Operatic Cinematic


Like fine wine and good company, opera and cinema are a harmonious match. Calgary Cinematheque invites you to a gala series filled with allure, mystique, intense passion, profound love, and relentless vengeance. 

Each film chosen embodies the grandeur of opera, spanning from contemporary extravagance to historical dynastic struggles and even delving into a futuristic pagan realm. Mesmerizing music, extravagant costumes, passionate plots, and visionary images combine to create three movies of extraordinary fascination. 

Series Films


 

The Cook, The Thief, His Wife & Her Lover (1989)
Directed by Peter Greenaway
October 5, 2023

Peter Greenaway's stunning and scandalous Jacobean satire on consumerist society is as operatic as they come. English theatre icons Helen Mirren and Michael Gambon star as the Wife and the Thief. Dining every night at the surreally opulent La Hollandais restaurant, the Wife spots a shy bookkeeper at the table across the room. Meeting by chance near the loo, they embark on a passionate liaison, watched over by the Cook (Richard Bohringer). When the brutish Thief discovers the affair, an infamously ghoulish chain of events is set in motion.


La Reine Margot (1994)
Directed by Patrice Chereau
October 19, 2023

The original “Red Wedding”, Queen Margot stars the luminous Isabelle Adjani in one of her most iconic performances. The Scarlet Empress meets Succession in this epic tale of the Catholic princess of the Valois Dynasty (Adjani) forced to marry a Protestant king (Daniel Auteuil). The controversial marriage, a powderkeg society on the edge and summer heat conspire to bring about a massacre. The libertine Margot must choose loyalty between her enemy husband, or her own venomous family, led by the demonically calculating matriarch Catherine (Virna Lisi).

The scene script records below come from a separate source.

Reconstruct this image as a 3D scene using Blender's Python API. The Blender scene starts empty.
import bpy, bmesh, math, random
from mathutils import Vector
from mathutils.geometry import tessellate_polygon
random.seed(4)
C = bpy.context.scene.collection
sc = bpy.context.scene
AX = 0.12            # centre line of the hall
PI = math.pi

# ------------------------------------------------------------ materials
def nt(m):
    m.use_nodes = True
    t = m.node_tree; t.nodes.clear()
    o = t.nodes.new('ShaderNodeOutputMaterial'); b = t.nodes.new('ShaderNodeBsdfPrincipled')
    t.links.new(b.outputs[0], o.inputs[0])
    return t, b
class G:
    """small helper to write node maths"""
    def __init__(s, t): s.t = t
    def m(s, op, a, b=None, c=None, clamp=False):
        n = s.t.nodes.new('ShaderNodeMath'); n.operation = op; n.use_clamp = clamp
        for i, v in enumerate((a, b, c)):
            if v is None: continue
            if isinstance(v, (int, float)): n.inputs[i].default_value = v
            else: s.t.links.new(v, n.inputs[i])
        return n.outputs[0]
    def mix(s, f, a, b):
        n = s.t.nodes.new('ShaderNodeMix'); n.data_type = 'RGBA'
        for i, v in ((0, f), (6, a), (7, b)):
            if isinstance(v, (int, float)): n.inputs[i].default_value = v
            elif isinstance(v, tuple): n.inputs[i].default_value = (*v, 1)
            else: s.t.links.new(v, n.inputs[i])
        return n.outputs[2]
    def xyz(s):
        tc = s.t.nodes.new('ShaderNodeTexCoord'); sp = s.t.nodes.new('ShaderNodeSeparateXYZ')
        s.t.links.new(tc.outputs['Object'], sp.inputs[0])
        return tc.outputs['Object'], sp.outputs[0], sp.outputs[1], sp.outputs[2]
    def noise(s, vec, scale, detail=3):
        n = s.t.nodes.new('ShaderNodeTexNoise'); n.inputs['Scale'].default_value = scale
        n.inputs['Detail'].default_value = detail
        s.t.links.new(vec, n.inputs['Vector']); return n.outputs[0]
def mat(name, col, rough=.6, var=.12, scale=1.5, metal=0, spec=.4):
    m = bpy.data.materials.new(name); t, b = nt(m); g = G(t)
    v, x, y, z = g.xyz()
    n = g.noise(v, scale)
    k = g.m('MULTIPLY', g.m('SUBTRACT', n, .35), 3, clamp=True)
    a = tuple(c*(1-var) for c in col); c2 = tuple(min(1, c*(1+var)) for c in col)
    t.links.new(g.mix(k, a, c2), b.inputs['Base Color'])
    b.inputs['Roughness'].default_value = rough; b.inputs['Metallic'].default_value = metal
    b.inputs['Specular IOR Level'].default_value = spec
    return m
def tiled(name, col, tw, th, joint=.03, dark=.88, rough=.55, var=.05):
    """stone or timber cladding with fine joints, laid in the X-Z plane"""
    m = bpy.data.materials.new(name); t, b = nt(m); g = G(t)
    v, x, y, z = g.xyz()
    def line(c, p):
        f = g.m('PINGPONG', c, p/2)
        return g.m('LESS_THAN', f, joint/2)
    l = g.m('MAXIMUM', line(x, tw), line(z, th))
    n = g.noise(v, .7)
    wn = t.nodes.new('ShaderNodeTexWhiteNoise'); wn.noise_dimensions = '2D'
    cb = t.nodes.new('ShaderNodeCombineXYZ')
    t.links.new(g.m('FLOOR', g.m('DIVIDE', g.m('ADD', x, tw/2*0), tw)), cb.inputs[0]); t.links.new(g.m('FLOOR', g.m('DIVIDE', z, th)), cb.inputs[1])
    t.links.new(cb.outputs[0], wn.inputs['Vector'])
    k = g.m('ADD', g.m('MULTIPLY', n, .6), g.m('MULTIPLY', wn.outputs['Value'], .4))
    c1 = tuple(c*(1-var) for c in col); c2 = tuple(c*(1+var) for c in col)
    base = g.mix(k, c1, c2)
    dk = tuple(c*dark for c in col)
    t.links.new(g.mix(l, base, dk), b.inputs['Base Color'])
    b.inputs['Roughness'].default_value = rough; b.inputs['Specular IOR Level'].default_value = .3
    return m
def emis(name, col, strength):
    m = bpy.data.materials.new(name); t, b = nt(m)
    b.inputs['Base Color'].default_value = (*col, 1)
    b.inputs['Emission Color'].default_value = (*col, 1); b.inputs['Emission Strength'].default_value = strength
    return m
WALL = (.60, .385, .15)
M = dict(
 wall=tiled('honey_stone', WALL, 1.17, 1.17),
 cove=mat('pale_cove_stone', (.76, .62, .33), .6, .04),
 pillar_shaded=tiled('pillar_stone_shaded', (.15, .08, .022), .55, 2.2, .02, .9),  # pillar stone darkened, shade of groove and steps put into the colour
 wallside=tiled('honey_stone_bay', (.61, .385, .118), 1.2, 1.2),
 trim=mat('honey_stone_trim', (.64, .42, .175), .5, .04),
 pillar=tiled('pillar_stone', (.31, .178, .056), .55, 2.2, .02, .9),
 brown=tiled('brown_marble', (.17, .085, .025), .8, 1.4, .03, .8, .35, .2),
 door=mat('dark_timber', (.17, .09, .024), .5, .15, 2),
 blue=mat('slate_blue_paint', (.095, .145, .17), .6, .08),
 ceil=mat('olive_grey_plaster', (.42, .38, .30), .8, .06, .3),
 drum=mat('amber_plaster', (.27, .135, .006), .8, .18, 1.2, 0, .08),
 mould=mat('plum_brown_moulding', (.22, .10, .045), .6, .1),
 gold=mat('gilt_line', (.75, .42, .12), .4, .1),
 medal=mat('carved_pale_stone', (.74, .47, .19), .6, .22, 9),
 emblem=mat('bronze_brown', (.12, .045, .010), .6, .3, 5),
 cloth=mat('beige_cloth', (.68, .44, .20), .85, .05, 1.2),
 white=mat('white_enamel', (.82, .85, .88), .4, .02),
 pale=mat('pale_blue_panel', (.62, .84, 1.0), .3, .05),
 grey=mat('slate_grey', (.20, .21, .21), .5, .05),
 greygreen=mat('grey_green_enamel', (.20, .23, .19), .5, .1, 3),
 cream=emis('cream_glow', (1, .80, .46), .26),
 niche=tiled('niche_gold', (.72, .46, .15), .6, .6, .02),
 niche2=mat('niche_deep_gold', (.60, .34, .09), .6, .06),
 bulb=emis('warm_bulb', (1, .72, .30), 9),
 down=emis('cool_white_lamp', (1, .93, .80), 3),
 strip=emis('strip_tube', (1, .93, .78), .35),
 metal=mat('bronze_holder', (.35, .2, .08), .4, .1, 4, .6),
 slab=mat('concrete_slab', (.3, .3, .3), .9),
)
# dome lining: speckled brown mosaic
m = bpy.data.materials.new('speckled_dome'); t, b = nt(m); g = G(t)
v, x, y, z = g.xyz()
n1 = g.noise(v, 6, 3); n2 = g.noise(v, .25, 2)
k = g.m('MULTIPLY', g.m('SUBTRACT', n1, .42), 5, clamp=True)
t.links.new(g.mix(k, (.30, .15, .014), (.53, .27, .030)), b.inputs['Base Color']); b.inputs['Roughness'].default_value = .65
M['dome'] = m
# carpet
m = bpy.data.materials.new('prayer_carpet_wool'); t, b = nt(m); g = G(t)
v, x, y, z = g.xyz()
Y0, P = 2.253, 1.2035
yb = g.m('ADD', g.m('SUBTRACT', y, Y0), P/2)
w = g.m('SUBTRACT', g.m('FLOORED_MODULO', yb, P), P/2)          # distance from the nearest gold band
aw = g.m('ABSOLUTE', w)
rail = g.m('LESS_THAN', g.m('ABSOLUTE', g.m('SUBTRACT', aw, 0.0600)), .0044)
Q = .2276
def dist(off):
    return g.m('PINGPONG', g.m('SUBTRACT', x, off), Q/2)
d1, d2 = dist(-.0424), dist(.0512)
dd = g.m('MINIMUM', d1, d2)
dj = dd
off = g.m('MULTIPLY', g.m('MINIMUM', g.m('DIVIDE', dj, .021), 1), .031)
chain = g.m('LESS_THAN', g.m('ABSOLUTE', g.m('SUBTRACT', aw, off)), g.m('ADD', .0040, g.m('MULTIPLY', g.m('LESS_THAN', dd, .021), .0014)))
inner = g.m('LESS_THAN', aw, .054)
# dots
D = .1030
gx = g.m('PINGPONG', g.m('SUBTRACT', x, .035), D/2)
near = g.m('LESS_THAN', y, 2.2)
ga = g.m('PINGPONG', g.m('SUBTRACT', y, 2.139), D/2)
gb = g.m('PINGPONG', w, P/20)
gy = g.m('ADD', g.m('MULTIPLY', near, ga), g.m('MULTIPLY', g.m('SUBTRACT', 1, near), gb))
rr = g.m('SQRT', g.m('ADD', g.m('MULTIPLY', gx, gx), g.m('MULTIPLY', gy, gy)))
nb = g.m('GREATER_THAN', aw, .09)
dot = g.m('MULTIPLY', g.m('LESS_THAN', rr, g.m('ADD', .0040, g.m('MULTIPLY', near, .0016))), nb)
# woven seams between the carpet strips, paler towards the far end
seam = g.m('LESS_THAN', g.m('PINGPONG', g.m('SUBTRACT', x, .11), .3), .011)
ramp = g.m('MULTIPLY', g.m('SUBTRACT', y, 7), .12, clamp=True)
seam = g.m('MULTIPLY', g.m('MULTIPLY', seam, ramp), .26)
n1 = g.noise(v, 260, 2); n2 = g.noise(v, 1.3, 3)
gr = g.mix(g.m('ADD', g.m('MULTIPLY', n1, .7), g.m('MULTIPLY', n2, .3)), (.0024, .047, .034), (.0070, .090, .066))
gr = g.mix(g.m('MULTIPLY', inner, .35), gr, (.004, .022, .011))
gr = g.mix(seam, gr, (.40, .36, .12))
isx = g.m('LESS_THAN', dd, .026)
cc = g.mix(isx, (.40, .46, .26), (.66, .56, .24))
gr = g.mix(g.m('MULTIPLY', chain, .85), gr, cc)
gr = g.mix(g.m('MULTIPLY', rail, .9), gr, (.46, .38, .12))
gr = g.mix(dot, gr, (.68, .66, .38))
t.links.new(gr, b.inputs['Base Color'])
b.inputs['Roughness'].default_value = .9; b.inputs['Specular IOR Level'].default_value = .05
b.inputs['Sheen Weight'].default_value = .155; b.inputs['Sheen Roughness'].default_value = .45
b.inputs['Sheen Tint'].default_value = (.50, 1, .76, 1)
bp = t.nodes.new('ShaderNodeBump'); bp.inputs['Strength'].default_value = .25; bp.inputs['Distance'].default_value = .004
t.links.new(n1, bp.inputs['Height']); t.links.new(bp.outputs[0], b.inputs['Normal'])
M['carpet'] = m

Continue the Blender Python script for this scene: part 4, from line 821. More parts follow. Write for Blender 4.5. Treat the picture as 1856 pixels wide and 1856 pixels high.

On the Silver Globe (1988)
Directed by Andrzej Żuławski 
November 2, 2023

In 1975, emotional provocateur director Andrezj Żuławski (Possession) began work on a magnum opus based on The Lunar Trilogy, a series written by his uncle Jerzy. Produced under the auspices of the government-run film industry of communist-era Poland, vast financial and creative resources were spent on set design, location work and costumes, but when the government viewed the bizarre and surreal content, they believed the movie was a subversive attack on government policy and ordered it abandoned. In 1987, a rehabilitated Zulawski returned to the film and finished it for release using voice-over to fill in holes in the story.